Exercise brief:
Keep only the lines from the top of the listing through the one with "R = math.radians", and reproduce them unaltered.

#### Supplied material ####

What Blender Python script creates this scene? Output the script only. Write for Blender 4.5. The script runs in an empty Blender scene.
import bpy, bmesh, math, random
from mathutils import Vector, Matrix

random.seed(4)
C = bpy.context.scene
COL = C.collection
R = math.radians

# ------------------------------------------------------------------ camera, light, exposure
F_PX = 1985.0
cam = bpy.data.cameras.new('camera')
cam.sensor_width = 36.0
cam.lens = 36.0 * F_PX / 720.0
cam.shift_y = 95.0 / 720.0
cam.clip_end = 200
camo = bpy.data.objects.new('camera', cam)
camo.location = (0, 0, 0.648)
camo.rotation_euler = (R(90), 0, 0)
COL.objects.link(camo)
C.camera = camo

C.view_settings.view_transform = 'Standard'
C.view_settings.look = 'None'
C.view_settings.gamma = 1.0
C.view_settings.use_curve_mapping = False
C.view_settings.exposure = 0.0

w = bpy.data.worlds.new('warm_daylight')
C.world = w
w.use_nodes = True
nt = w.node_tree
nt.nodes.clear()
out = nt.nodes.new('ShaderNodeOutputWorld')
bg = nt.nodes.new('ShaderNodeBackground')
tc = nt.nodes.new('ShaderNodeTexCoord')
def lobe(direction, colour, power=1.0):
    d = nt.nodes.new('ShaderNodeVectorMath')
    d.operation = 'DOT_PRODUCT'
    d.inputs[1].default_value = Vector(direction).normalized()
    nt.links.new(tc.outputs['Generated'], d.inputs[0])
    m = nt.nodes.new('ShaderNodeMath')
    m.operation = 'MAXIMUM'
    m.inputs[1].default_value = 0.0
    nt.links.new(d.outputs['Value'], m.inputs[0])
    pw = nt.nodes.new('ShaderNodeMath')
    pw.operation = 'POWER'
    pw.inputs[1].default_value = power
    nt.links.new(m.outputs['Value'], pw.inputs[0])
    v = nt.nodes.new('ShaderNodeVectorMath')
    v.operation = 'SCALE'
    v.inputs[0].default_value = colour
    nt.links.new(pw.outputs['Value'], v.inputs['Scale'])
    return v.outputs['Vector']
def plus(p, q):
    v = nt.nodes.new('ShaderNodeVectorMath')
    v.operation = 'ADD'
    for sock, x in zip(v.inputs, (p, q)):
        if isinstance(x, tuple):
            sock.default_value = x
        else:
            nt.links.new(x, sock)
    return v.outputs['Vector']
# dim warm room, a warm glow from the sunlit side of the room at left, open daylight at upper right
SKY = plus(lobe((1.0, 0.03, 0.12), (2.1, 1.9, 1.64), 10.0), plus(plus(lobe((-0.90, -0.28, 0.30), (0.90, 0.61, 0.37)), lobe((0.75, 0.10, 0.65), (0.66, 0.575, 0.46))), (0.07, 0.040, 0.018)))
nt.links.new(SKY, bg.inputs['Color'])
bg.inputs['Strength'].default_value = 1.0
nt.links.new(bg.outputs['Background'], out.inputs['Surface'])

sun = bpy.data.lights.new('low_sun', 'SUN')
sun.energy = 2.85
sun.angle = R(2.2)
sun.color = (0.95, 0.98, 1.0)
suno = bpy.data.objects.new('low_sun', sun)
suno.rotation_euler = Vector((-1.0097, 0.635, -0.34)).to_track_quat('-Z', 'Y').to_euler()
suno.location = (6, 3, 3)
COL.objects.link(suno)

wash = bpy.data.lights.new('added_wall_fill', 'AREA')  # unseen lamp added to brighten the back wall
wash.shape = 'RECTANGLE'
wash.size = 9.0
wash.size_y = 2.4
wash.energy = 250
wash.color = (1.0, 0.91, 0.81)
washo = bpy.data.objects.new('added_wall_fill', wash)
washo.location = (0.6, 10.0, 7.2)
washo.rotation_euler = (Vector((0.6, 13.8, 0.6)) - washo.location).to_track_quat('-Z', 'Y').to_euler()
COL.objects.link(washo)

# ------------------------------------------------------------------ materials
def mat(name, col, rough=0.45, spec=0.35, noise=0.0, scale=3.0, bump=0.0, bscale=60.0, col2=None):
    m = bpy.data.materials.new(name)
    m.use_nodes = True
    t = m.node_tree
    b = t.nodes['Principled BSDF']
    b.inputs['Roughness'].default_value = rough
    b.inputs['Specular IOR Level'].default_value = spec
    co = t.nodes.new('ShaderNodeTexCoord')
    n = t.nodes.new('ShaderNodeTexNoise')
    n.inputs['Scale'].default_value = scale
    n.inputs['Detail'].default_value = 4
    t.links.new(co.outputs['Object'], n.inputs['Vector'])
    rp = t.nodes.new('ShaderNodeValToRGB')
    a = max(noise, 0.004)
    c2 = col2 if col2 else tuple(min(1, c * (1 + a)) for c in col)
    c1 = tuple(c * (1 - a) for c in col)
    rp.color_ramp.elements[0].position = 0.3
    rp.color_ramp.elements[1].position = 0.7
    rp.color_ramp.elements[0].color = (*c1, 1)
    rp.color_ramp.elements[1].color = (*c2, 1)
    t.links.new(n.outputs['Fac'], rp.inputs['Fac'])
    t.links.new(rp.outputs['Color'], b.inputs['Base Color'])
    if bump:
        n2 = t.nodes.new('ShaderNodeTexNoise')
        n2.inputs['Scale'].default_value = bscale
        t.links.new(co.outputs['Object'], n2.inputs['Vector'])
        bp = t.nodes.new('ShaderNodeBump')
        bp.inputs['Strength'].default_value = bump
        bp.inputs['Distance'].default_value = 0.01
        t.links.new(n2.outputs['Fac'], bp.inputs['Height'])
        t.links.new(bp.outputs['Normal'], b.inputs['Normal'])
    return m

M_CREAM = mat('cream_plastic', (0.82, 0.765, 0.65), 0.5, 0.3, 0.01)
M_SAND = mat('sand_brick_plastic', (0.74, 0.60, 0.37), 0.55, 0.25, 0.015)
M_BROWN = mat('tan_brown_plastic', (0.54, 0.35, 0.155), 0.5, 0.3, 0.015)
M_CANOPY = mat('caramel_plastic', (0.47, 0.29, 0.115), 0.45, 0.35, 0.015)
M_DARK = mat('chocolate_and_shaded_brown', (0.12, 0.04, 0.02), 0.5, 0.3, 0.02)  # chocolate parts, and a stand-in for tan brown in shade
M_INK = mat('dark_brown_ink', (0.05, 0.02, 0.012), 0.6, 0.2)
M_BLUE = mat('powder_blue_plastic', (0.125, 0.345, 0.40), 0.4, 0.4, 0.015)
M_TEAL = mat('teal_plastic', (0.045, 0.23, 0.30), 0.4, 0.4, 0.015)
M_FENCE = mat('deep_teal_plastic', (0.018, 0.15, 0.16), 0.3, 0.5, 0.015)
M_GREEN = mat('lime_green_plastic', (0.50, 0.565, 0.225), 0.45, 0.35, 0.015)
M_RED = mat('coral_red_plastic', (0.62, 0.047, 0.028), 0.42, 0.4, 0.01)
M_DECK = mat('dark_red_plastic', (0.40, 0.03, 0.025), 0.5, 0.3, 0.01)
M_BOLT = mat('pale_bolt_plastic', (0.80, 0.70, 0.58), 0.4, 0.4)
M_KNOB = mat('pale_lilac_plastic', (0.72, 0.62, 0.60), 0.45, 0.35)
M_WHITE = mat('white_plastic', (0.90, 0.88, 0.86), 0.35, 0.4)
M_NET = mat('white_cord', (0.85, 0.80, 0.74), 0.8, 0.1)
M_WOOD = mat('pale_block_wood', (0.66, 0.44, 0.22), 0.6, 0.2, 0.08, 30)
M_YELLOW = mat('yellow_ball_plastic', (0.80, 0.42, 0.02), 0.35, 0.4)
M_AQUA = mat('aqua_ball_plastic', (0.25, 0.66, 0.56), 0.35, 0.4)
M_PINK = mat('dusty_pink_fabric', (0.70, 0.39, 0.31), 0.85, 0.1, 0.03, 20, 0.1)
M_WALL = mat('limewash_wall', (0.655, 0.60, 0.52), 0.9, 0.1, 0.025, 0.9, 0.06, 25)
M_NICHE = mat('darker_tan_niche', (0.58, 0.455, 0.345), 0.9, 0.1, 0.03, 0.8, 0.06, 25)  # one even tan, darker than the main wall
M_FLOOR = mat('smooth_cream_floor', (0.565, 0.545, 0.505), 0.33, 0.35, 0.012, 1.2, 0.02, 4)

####

Full answer:
What Blender Python script creates this scene? Output the script only. Write for Blender 4.5. The script runs in an empty Blender scene.
import bpy, bmesh, math, random
from mathutils import Vector, Matrix

random.seed(4)
C = bpy.context.scene
COL = C.collection
R = math.radians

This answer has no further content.